- [Input for this task]
↓
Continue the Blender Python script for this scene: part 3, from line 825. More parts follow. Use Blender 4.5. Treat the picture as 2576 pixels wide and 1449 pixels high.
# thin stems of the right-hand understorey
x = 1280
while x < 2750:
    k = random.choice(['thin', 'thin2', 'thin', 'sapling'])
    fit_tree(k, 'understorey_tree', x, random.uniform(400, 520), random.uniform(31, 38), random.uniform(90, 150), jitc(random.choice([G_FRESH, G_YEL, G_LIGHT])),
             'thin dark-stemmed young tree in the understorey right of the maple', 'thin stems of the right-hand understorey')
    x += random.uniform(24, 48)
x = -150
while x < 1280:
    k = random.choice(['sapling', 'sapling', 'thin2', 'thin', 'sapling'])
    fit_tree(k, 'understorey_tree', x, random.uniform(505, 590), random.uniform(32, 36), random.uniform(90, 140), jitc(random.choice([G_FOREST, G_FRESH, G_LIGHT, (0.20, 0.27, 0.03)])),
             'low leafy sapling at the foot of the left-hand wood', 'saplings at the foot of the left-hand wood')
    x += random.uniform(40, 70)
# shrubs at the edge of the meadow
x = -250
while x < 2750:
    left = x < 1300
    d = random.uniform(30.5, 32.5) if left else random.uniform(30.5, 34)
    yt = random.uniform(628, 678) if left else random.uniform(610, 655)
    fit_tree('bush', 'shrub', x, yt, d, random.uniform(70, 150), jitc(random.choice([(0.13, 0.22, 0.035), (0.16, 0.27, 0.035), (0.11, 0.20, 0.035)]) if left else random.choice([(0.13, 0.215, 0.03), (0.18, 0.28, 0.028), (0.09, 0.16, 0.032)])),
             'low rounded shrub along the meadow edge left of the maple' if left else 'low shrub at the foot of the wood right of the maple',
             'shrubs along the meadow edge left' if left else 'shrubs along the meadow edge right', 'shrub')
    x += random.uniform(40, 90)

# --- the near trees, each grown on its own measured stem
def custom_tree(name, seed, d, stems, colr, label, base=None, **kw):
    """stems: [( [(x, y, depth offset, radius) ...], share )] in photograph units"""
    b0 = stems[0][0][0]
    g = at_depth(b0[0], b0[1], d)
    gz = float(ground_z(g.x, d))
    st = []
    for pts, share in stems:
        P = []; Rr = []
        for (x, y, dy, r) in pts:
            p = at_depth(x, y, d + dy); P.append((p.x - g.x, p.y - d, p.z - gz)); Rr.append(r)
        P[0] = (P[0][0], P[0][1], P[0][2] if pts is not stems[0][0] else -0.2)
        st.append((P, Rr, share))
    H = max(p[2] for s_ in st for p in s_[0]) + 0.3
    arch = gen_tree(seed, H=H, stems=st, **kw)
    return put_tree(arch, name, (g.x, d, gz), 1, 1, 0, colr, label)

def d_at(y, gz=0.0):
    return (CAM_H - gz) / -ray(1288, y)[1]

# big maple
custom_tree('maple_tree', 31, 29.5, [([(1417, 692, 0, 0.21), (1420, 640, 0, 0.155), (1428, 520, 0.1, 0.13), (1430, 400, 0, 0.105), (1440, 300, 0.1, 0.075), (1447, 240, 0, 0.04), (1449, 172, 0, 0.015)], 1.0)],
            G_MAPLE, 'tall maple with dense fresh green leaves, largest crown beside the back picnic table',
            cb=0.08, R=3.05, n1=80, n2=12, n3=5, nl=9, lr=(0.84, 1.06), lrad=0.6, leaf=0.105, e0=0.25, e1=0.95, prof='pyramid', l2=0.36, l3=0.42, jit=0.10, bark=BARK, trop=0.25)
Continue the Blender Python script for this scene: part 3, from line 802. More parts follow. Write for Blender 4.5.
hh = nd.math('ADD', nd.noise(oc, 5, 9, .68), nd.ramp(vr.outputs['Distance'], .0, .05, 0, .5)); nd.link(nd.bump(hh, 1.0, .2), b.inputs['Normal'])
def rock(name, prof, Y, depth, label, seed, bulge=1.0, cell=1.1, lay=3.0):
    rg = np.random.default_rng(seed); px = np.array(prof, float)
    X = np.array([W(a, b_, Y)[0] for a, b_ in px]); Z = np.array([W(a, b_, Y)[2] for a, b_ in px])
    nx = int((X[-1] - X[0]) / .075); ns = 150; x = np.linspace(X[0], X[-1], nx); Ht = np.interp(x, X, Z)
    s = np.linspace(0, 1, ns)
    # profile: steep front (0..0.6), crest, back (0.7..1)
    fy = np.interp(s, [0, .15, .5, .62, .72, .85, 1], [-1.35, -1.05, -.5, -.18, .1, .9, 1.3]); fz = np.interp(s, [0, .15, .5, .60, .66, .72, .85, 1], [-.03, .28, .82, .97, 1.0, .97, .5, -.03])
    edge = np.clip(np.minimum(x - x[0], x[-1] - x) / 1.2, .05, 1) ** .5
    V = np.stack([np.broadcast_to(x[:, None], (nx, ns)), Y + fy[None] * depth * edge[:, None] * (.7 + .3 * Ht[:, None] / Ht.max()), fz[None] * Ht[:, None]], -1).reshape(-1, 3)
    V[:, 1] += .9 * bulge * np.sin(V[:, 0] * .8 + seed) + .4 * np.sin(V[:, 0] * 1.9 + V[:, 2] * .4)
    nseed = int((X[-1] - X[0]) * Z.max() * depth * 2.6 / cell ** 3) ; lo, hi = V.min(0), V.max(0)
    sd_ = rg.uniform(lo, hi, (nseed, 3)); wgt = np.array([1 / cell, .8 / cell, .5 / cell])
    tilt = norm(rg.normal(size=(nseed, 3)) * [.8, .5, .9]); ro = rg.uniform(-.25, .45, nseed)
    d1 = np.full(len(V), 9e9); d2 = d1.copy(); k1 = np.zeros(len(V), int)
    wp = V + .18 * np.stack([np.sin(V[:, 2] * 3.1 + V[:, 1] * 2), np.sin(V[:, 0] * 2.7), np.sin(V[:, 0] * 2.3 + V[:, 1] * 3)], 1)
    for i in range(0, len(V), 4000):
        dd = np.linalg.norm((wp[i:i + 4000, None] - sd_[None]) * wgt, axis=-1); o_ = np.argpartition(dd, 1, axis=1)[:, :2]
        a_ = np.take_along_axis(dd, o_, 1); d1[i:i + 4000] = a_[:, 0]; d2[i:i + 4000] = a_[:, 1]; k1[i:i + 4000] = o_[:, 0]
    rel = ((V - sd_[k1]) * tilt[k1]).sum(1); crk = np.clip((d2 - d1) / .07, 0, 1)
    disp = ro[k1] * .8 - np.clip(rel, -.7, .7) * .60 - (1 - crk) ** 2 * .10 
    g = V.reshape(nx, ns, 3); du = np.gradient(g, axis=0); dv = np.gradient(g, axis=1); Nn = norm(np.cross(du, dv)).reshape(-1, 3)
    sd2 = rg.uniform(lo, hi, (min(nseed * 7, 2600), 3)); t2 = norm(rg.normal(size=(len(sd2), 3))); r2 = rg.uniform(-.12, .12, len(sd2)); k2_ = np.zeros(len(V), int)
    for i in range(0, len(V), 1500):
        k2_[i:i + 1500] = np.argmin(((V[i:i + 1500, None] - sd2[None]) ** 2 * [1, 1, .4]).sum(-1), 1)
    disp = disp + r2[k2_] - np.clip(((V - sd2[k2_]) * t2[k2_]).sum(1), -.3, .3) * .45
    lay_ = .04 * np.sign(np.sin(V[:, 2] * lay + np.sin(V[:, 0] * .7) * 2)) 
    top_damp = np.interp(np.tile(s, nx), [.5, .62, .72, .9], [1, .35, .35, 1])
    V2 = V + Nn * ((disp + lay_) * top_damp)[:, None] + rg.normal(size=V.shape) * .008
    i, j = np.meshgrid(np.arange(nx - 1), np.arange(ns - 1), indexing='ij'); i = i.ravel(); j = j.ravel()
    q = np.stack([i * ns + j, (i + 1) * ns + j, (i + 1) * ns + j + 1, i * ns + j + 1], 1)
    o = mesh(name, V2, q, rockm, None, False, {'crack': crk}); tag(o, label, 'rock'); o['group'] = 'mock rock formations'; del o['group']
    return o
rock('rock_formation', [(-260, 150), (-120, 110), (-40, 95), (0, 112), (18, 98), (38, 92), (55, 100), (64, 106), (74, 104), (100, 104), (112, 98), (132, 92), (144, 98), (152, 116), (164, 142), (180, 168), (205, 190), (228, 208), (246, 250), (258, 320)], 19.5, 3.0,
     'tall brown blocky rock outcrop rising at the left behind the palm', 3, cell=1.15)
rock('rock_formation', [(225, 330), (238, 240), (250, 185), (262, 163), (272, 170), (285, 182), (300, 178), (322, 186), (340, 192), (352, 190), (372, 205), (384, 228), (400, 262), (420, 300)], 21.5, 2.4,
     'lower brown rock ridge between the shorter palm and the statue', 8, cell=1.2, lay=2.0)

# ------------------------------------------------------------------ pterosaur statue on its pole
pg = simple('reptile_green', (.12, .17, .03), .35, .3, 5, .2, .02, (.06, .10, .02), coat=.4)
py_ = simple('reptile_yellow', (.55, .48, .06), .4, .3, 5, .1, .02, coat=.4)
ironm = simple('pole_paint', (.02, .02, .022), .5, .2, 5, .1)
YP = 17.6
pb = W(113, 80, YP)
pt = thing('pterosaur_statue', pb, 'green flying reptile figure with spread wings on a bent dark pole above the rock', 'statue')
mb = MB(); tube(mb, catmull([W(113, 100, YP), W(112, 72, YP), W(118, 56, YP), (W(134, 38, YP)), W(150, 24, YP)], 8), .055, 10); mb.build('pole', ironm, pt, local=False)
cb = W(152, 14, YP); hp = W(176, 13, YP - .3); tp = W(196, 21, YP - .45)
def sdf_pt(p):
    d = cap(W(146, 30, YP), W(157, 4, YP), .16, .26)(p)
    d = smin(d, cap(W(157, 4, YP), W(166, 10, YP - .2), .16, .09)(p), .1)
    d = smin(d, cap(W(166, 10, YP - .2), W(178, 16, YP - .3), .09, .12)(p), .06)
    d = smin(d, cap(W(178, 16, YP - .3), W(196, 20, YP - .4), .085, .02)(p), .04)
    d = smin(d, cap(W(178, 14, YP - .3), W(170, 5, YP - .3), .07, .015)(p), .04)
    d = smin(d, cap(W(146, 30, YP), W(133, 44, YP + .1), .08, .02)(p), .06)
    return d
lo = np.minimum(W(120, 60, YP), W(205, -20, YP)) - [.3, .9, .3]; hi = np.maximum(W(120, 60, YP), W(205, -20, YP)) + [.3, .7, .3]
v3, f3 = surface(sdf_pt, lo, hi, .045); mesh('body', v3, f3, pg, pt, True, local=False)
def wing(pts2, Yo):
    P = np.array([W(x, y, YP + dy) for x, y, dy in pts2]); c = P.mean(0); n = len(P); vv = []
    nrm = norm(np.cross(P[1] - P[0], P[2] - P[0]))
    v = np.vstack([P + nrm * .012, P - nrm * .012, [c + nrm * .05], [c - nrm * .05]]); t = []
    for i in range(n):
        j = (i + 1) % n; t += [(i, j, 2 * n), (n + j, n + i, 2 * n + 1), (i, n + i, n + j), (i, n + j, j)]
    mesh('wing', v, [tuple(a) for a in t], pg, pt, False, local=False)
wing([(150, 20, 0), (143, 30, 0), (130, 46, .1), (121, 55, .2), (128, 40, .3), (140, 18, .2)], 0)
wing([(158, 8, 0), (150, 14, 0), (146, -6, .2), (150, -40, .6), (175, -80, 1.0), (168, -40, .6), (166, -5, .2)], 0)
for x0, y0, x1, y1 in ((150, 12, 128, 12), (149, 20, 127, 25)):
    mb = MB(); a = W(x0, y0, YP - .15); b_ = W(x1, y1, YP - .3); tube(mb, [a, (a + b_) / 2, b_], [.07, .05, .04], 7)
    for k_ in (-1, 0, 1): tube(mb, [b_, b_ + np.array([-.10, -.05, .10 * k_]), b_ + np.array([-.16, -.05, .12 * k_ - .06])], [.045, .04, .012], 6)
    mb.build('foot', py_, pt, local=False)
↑
- [Exercise brief]
Return exactly what appears above, from the first line of the entries to the line with "x += random.uniform(40, 90)", inclusive.

- [Answer for this exercise]
Continue the Blender Python script for this scene: part 3, from line 825. More parts follow. Use Blender 4.5. Treat the picture as 2576 pixels wide and 1449 pixels high.
# thin stems of the right-hand understorey
x = 1280
while x < 2750:
    k = random.choice(['thin', 'thin2', 'thin', 'sapling'])
    fit_tree(k, 'understorey_tree', x, random.uniform(400, 520), random.uniform(31, 38), random.uniform(90, 150), jitc(random.choice([G_FRESH, G_YEL, G_LIGHT])),
             'thin dark-stemmed young tree in the understorey right of the maple', 'thin stems of the right-hand understorey')
    x += random.uniform(24, 48)
x = -150
while x < 1280:
    k = random.choice(['sapling', 'sapling', 'thin2', 'thin', 'sapling'])
    fit_tree(k, 'understorey_tree', x, random.uniform(505, 590), random.uniform(32, 36), random.uniform(90, 140), jitc(random.choice([G_FOREST, G_FRESH, G_LIGHT, (0.20, 0.27, 0.03)])),
             'low leafy sapling at the foot of the left-hand wood', 'saplings at the foot of the left-hand wood')
    x += random.uniform(40, 70)
# shrubs at the edge of the meadow
x = -250
while x < 2750:
    left = x < 1300
    d = random.uniform(30.5, 32.5) if left else random.uniform(30.5, 34)
    yt = random.uniform(628, 678) if left else random.uniform(610, 655)
    fit_tree('bush', 'shrub', x, yt, d, random.uniform(70, 150), jitc(random.choice([(0.13, 0.22, 0.035), (0.16, 0.27, 0.035), (0.11, 0.20, 0.035)]) if left else random.choice([(0.13, 0.215, 0.03), (0.18, 0.28, 0.028), (0.09, 0.16, 0.032)])),
             'low rounded shrub along the meadow edge left of the maple' if left else 'low shrub at the foot of the wood right of the maple',
             'shrubs along the meadow edge left' if left else 'shrubs along the meadow edge right', 'shrub')
    x += random.uniform(40, 90)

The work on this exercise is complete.